As a junior member of the minority party, and the 419th most powerful congressman in the U.S. House, Rep. Dave Reichert has a lot more opportunity these days to exercise his mighty biceps than he does his puny political influence. So on those few occasions when he is given the chance to play a role in current events, it is instructive to see what he does with it.
With the U.S. attorneys scandal metastasizing around him, the task of recommending John McKay’s replacement fell squarely on Reichert’s broad shoulders, and he responded with the kind of bold competence we’ve come to expect from the brawny “Sheriff” who had Gary Ridgeway firmly in his grasp, but on a hunch, let him continue murdering women for another 18 years. I’ve already remarked on the candidate at the top of the list, former congressman Rick White, a lapsed bankruptcy attorney with little courtroom and zero prosecutorial experience. Sure, he isn’t even eligible to practice law in Washington state (or, um, anywhere,) but he’s a loyal Republican, and that’s really all that counts, huh?
Now attention is turning to another of Reichert’s nominees, acting U.S. Attorney Jeff Sullivan, McKay’s number two, and the former longtime Yakima County Prosecutor. Scuttlebutt is that Sullivan would be the safe choice — an experienced prosecutor, (again) a loyal, machine Republican… and a man who once referred to undocumented immigrants back in Yakima as “wetbacks.”
Hmm. I wonder how that racial slur goes over with Attorney General Alberto Gonzales?
By all accounts, Sullivan has his supporters in WA’s legal community, but he has his detractors as well. He is widely disliked in the Yakima Nation for aggressively fighting their efforts to battle alcoholism by taxing or banning alcohol on their reservation. And victim-advocacy groups still cringe at a policy he started in 1979, that required rape victims to take lie-detector tests.

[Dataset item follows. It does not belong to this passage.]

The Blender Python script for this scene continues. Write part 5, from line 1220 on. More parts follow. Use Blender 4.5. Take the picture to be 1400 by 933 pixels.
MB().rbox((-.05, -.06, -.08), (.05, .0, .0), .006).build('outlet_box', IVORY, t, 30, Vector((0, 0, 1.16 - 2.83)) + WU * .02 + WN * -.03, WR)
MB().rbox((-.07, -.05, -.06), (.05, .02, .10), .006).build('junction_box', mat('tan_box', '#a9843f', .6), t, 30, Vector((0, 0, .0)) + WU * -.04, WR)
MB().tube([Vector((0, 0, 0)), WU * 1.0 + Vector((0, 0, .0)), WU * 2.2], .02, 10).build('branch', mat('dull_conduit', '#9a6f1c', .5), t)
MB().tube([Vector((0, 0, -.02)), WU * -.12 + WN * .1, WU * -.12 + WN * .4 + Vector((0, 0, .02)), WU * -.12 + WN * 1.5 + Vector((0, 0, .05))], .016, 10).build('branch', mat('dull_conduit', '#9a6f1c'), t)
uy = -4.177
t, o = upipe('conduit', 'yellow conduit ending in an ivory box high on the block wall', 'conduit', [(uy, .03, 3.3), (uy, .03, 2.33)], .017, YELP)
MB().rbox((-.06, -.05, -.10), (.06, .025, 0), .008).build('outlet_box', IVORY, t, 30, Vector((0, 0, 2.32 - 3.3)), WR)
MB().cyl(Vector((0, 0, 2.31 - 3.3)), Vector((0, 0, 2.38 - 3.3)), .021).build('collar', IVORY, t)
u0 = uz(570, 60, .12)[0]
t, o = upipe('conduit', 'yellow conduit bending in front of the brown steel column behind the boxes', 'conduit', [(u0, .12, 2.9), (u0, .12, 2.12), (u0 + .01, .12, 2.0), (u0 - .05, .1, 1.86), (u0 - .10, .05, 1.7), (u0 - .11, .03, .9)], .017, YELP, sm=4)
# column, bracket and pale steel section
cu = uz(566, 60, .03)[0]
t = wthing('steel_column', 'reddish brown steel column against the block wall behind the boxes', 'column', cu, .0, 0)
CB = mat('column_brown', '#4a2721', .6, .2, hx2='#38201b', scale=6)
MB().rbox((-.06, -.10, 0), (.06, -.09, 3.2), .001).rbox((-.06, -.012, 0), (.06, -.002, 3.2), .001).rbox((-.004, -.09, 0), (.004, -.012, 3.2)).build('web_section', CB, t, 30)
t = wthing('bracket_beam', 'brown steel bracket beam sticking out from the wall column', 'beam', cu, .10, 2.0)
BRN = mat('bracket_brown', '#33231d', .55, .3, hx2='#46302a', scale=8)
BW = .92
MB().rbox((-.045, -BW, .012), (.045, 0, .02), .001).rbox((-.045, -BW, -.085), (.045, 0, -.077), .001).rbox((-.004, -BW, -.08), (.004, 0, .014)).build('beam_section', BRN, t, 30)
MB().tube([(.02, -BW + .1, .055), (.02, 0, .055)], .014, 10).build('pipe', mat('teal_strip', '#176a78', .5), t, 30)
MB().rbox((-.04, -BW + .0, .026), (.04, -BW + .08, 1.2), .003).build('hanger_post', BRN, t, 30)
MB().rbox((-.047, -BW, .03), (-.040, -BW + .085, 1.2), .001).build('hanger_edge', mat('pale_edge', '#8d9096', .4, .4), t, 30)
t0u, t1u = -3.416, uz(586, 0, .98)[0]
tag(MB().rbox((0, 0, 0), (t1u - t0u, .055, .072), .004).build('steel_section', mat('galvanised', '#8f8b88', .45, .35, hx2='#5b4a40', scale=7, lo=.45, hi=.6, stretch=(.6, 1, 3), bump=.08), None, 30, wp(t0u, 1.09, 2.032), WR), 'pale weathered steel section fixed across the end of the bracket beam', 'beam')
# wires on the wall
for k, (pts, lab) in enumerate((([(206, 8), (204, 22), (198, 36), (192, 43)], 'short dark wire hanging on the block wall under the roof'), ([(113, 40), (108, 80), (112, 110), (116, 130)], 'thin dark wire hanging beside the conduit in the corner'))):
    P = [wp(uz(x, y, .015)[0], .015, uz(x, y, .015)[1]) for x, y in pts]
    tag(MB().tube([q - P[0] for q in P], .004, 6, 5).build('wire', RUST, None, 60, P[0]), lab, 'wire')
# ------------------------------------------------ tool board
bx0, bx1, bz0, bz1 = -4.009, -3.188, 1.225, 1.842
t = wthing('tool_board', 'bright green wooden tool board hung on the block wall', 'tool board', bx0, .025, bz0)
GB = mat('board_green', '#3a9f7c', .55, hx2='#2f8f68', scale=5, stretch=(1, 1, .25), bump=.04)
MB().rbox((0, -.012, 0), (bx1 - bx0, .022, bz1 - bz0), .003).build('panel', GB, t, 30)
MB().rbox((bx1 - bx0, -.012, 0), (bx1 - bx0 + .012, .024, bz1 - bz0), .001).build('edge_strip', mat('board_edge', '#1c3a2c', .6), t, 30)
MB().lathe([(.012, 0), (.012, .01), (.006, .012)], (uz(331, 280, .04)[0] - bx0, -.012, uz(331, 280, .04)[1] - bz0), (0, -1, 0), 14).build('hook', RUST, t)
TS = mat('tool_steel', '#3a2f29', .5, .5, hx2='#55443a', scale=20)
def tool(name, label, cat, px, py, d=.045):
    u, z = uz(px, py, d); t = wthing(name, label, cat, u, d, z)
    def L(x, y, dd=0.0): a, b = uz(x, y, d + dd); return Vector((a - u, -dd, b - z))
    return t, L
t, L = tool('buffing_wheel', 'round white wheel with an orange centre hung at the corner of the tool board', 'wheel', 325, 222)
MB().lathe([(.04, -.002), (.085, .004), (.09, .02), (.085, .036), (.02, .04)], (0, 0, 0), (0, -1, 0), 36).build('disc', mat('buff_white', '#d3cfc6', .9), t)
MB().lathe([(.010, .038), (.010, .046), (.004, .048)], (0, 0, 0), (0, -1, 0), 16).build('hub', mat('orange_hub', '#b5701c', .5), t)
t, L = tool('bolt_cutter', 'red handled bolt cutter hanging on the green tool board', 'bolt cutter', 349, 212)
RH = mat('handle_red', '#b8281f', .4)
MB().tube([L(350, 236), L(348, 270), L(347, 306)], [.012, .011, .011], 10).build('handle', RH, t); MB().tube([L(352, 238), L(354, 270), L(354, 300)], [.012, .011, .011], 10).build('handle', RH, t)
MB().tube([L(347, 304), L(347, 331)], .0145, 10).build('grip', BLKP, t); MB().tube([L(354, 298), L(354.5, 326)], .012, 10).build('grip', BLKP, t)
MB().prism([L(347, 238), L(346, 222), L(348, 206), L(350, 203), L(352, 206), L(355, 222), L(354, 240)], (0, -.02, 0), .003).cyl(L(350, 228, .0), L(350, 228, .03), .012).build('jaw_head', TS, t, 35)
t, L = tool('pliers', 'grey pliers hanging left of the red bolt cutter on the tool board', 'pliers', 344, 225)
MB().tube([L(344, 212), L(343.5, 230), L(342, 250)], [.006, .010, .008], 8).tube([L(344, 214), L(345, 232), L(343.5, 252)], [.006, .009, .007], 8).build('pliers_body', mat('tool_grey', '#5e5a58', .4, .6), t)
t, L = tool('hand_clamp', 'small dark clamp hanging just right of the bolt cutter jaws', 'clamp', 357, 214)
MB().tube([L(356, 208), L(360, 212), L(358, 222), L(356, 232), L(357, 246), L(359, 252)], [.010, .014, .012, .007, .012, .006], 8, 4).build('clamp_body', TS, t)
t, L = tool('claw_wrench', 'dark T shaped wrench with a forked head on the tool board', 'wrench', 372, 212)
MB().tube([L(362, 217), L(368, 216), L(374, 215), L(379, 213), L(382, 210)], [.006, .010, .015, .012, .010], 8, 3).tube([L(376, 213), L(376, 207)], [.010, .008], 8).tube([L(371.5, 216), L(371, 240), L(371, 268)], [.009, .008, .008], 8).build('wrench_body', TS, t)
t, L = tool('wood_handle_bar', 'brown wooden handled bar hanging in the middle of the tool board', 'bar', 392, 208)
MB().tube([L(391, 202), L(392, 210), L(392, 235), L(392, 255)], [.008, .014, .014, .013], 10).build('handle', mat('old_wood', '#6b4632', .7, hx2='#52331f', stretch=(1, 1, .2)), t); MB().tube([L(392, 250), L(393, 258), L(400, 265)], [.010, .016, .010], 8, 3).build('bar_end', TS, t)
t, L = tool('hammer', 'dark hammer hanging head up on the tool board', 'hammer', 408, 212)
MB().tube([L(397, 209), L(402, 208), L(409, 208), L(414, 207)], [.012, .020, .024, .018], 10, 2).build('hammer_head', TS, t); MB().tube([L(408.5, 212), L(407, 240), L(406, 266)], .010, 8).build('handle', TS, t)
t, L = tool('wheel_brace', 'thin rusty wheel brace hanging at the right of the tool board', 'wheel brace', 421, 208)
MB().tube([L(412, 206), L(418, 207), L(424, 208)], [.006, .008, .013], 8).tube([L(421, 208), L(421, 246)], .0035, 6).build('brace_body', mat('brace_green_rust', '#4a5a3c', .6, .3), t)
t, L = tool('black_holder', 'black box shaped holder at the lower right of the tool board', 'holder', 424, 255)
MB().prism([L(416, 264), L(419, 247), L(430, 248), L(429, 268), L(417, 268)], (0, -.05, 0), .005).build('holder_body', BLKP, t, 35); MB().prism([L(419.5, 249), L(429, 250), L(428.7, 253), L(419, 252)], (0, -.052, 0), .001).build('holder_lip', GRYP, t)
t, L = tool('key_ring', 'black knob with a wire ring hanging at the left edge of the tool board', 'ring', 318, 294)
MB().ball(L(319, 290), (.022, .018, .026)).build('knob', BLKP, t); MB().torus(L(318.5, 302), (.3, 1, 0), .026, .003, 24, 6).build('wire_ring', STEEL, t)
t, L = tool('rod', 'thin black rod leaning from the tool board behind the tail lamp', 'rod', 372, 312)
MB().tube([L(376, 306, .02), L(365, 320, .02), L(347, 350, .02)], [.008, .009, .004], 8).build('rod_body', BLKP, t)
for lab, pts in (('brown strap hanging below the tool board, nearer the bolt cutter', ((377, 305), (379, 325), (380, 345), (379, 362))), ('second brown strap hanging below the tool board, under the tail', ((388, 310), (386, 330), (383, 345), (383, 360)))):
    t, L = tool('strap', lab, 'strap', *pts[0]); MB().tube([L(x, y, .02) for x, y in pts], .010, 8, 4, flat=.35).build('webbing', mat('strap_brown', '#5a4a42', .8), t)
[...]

And while he can boast three decades of prosecutorial experience, Sullivan’s very last case as Yakima County Prosecutor didn’t go so well:
In a blistering decision, a Yakima County Superior Court judge has accused the county prosecutor’s office of misconduct and dismissed a murder-conspiracy case it was hoping to try a second time.
[…] “The state’s misconduct prejudiced the defendant’s right to effective assistance of counsel,” Judge Susan Hahn wrote in her ruling.
But then, a prosecutor admonished from the bench for withholding evidence from the defense might be exactly the kind of “team player” the White House is looking for.
And then there’s Reichert’s third nominee, Mike Vaska. An experienced litigator and prosecutor widely respected on both sides of the aisle, Vasca ruffled party feathers by challenging the annointed Rob McKenna in the 2004 GOP Attorney General primary. He doesn’t stand a chance.
It wouldn’t surprise me if none of Reichert’s three candidates gets the job. Nice work Dave.